Dataset content:
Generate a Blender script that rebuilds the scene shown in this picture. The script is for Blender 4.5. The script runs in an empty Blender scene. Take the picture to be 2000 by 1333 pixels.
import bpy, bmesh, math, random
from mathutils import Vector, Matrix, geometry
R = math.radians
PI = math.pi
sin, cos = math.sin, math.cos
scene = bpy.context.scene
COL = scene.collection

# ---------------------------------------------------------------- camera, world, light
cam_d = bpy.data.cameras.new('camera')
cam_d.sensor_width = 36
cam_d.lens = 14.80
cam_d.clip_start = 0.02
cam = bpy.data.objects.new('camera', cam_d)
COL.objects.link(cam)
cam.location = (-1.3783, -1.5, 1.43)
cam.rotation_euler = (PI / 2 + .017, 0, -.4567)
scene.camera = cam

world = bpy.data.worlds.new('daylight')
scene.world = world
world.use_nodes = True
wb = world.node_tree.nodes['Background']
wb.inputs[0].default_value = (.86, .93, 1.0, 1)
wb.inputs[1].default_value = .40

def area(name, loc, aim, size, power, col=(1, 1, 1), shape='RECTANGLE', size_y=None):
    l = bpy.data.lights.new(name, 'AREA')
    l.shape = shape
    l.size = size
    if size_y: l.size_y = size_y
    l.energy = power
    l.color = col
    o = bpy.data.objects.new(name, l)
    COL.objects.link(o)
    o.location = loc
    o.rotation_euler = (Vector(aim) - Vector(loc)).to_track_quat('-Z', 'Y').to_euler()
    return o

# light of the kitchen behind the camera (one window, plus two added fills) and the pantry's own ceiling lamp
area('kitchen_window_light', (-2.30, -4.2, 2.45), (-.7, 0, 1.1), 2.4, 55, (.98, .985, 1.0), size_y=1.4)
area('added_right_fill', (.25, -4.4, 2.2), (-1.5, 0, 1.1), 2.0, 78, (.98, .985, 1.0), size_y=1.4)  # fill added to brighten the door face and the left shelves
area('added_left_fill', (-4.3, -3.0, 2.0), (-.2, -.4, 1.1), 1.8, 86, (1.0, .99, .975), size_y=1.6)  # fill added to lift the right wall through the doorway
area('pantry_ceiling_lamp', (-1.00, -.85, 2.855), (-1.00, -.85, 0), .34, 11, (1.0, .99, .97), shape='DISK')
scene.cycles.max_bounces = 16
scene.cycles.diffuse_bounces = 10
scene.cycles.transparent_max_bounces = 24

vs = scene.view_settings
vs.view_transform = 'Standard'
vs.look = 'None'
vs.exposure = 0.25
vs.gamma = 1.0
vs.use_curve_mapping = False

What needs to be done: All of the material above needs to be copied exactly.

In response:
Generate a Blender script that rebuilds the scene shown in this picture. The script is for Blender 4.5. The script runs in an empty Blender scene. Take the picture to be 2000 by 1333 pixels.
import bpy, bmesh, math, random
from mathutils import Vector, Matrix, geometry
R = math.radians
PI = math.pi
sin, cos = math.sin, math.cos
scene = bpy.context.scene
COL = scene.collection

# ---------------------------------------------------------------- camera, world, light
cam_d = bpy.data.cameras.new('camera')
cam_d.sensor_width = 36
cam_d.lens = 14.80
cam_d.clip_start = 0.02
cam = bpy.data.objects.new('camera', cam_d)
COL.objects.link(cam)
cam.location = (-1.3783, -1.5, 1.43)
cam.rotation_euler = (PI / 2 + .017, 0, -.4567)
scene.camera = cam

world = bpy.data.worlds.new('daylight')
scene.world = world
world.use_nodes = True
wb = world.node_tree.nodes['Background']
wb.inputs[0].default_value = (.86, .93, 1.0, 1)
wb.inputs[1].default_value = .40

def area(name, loc, aim, size, power, col=(1, 1, 1), shape='RECTANGLE', size_y=None):
    l = bpy.data.lights.new(name, 'AREA')
    l.shape = shape
    l.size = size
    if size_y: l.size_y = size_y
    l.energy = power
    l.color = col
    o = bpy.data.objects.new(name, l)
    COL.objects.link(o)
    o.location = loc
    o.rotation_euler = (Vector(aim) - Vector(loc)).to_track_quat('-Z', 'Y').to_euler()
    return o

# light of the kitchen behind the camera (one window, plus two added fills) and the pantry's own ceiling lamp
area('kitchen_window_light', (-2.30, -4.2, 2.45), (-.7, 0, 1.1), 2.4, 55, (.98, .985, 1.0), size_y=1.4)
area('added_right_fill', (.25, -4.4, 2.2), (-1.5, 0, 1.1), 2.0, 78, (.98, .985, 1.0), size_y=1.4)  # fill added to brighten the door face and the left shelves
area('added_left_fill', (-4.3, -3.0, 2.0), (-.2, -.4, 1.1), 1.8, 86, (1.0, .99, .975), size_y=1.6)  # fill added to lift the right wall through the doorway
area('pantry_ceiling_lamp', (-1.00, -.85, 2.855), (-1.00, -.85, 0), .34, 11, (1.0, .99, .97), shape='DISK')
scene.cycles.max_bounces = 16
scene.cycles.diffuse_bounces = 10
scene.cycles.transparent_max_bounces = 24

vs = scene.view_settings
vs.view_transform = 'Standard'
vs.look = 'None'
vs.exposure = 0.25
vs.gamma = 1.0
vs.use_curve_mapping = False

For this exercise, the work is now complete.